Waktu berlalu cepat. Saya tiba di masa ketika tulisan saya begitu mudah menembus media. Kirim hari ini, besok terbit. Kirim lagi, terbit lagi. Terus begitu. Hingga kemudian landasan saya menulis menjadi tidak benar: saya menulis agar tulisan saya terbit. Saya haus pujian. Rianisme. Apakah ada bedanya? Ya, ketika memakai paham itu, saya menjadi sangat kecewa ketika tulisan saya tidak dimuat. Tidak ada kesenangan dalam menulis kecuali jika tulisan itu diterbitkan. Efeknya, kualitas tulisan saya menjadi hancur-hancuran. Yang ada di dalam kepala hanya “terbitkan dan terbitkan!”
Mudah
Belakangan rianisme begitu mudah dilakukan. Keberadaan media sosial seperti Facebook dan Twitter membuat kita memiliki kebiasaan untuk meng-update berbagai informasi.

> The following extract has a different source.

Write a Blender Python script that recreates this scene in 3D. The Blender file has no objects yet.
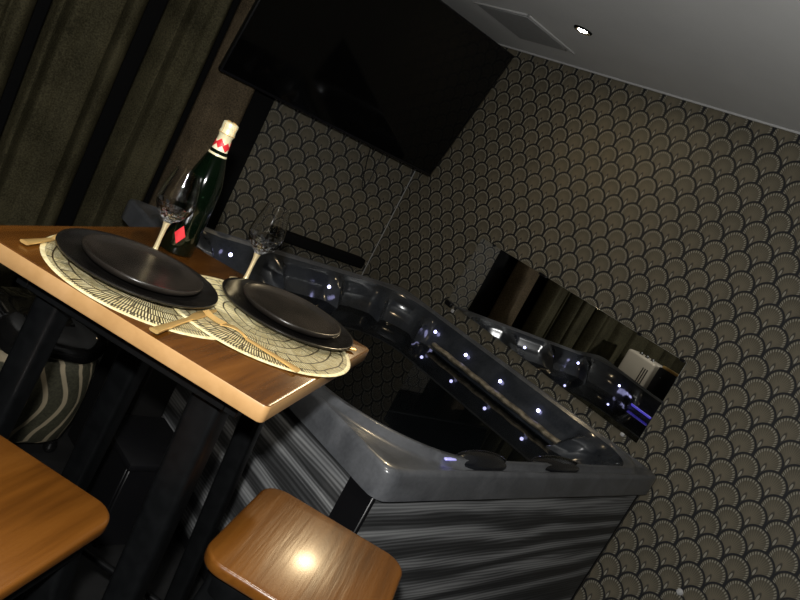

Lagi makan bakso | Shalat dulu, ah! | Sedekah 5 ribu | Malam Jumat. Yasinan yuk! | Dingiinnn | Kamu gak pernah ngerti aku! |Lagi tahajud | Bosaaaannn |…… dan berbagai status lain yang intinya bahwa kita ingin orang lain tahu apa yang sedang kita lakukan atau pikirkan.
Seperti di awal tulisan, bagi orang lain, rianisme tidak melulu buruk. Mereka bisa saja termotivasi dan ikut melakukan hal yang sama. Tapi bagi kita, sang pelaku rianisme, hal ini juga tidak melulu baik: kita bisa menjadi haus pujian.
Saya tidak ingin menghakimi bahwa semua orang yang membeberkan informasi tentang kebaikan dirinya sedang ria. Apapun ceritanya, yang mengetahui apakah kita bermaksud ria hanya Allah dan diri kita sendiri. Tidak ada salahnya meng-update berbagai kebaikan atau prestasi, yang perlu kita luruskan adalah apa niat kita untuk melakukan itu.
Untuk melakukan sesuatu dengan baik, minimal diri kita sendiri harus mencintai hal itu. Dalam konteks melakukan suatu perbuatan, keikhlasan dan kebahagiaan diri sendiri harus menjadi hal yang utama. Bukan berarti kesenangan orang lain dinafikan. Jika kesenangan diri sendiri adalah hal yang utama, maka segala macam pujian yang muncul tidak akan menjadi tujuan. Kita melakukan sesuatu, ya karena kita senang melakukan itu. Dengan demikian, insya Allah kualitas karya yang kita hasilkan menjadi lebih keren. Gak ribet dipahami, kan? Mudah-mudahan tidak. Hahaha!
Akhirnya, terima kasih ya telah berkunjung. Semoga bermanfaat. Sampai jumpa di tulisan berikutnya! Insya Allah.